Discussion Paper 22: Training for supervisors: discussion paper on the impacts

23 Sep 2016

The Supervisory Skills Training programme was implemented by Better Work country teams in Cambodia, Haiti, Indonesia, Jordan, Lesotho, Nicaragua, and Vietnam. The programme was designed to be highly interactive and to teach supervisors about their roles and responsibilities, professional behavior at work, communicating effectively with workers, and improving worker performance, thus improving outcomes in three areas: supervisors’ abilities and confidence at work, their relationships with workers, and productivity.

Training had positive effects in all three of these areas (measured in terms of self-efficacy, attitudes toward workers, and productivity). Although there were some direct effects of training, including improved perspective-taking, reduced injury rates, and reduced time to production target, the effect was often moderated by other variables, like mindset or perceived power.

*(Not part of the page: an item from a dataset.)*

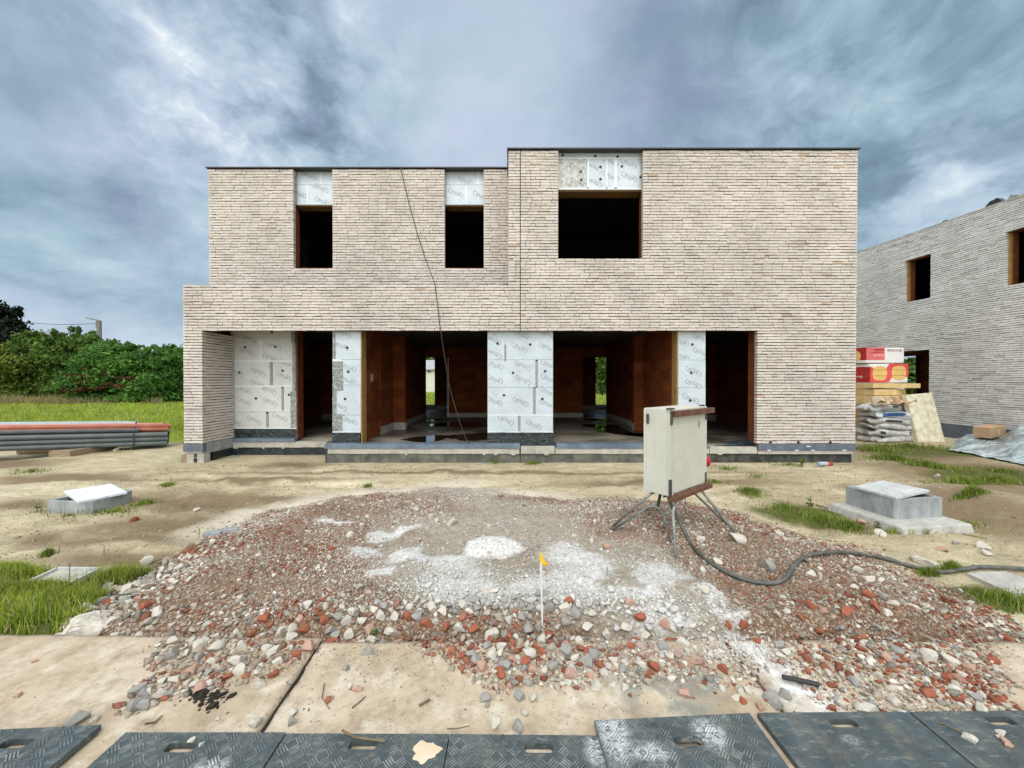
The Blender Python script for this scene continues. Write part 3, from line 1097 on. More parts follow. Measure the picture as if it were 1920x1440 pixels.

Training was most effective for supervisors who believe that intelligence is not fixed, and therefore were presumably more open to learning new skills and more likely to persist when challenged; for supervisors who rejected the idea that improvements in working conditions necessarily reduce factory performance; for supervisors who perceived manager buy-in for training and thus likely felt supported in implementing what they learned; and for supervisors who felt moderately but not extremely powerful (i.e., not more powerful than their managers). Having moderate power may have been the key to being both open to learning new skills and confident enough to implement them on the factory floor.